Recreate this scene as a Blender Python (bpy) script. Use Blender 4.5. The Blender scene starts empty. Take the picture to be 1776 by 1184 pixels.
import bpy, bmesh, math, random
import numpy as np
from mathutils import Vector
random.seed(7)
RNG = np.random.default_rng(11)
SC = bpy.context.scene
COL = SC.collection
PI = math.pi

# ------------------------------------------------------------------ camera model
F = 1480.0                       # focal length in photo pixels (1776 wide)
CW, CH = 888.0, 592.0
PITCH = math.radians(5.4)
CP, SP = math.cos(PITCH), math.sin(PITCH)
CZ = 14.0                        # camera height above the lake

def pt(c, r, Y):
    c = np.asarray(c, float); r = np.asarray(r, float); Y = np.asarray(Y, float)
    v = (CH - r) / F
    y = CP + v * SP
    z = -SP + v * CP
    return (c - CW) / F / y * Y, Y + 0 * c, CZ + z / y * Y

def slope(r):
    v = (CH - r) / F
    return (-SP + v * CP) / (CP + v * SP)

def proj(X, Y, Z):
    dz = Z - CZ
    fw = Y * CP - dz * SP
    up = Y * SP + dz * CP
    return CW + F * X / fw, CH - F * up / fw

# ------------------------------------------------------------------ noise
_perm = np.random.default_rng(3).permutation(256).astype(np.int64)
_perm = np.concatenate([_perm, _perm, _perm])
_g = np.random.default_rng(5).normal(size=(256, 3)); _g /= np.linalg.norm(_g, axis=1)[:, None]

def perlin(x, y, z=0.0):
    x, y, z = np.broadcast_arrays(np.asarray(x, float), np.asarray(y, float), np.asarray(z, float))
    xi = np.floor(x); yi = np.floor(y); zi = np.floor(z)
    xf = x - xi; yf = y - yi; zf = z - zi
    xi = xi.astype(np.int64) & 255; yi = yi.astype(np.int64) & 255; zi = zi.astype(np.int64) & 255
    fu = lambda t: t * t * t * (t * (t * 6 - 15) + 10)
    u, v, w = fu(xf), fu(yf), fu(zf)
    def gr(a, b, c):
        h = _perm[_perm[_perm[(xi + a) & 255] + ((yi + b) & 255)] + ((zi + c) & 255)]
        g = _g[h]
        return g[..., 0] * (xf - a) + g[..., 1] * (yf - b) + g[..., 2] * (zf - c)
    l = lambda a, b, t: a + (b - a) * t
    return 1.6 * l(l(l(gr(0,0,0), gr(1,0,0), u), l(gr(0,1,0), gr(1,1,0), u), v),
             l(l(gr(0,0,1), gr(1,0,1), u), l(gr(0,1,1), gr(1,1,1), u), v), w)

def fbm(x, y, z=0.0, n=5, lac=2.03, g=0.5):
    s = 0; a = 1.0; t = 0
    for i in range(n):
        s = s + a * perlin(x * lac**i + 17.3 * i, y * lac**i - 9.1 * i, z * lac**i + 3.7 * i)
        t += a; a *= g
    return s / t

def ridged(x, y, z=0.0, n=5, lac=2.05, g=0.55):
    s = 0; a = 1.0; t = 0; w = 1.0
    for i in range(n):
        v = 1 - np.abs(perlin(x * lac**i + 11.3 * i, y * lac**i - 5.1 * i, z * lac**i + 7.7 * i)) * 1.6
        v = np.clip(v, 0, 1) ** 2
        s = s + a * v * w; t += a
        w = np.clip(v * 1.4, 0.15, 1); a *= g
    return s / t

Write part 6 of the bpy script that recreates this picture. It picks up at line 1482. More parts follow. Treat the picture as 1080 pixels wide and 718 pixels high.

- _STATED GOAL_: Begin at the top of the records above and quote each line exactly, ending with the line that contains "np.linalg.norm(_g, axis=1)[:, None]".

- _EXPECTED OUTPUT_:
Recreate this scene as a Blender Python (bpy) script. Use Blender 4.5. The Blender scene starts empty. Take the picture to be 1776 by 1184 pixels.
import bpy, bmesh, math, random
import numpy as np
from mathutils import Vector
random.seed(7)
RNG = np.random.default_rng(11)
SC = bpy.context.scene
COL = SC.collection
PI = math.pi

# ------------------------------------------------------------------ camera model
F = 1480.0                       # focal length in photo pixels (1776 wide)
CW, CH = 888.0, 592.0
PITCH = math.radians(5.4)
CP, SP = math.cos(PITCH), math.sin(PITCH)
CZ = 14.0                        # camera height above the lake

def pt(c, r, Y):
    c = np.asarray(c, float); r = np.asarray(r, float); Y = np.asarray(Y, float)
    v = (CH - r) / F
    y = CP + v * SP
    z = -SP + v * CP
    return (c - CW) / F / y * Y, Y + 0 * c, CZ + z / y * Y

def slope(r):
    v = (CH - r) / F
    return (-SP + v * CP) / (CP + v * SP)

def proj(X, Y, Z):
    dz = Z - CZ
    fw = Y * CP - dz * SP
    up = Y * SP + dz * CP
    return CW + F * X / fw, CH - F * up / fw

# ------------------------------------------------------------------ noise
_perm = np.random.default_rng(3).permutation(256).astype(np.int64)
_perm = np.concatenate([_perm, _perm, _perm])
_g = np.random.default_rng(5).normal(size=(256, 3)); _g /= np.linalg.norm(_g, axis=1)[:, None]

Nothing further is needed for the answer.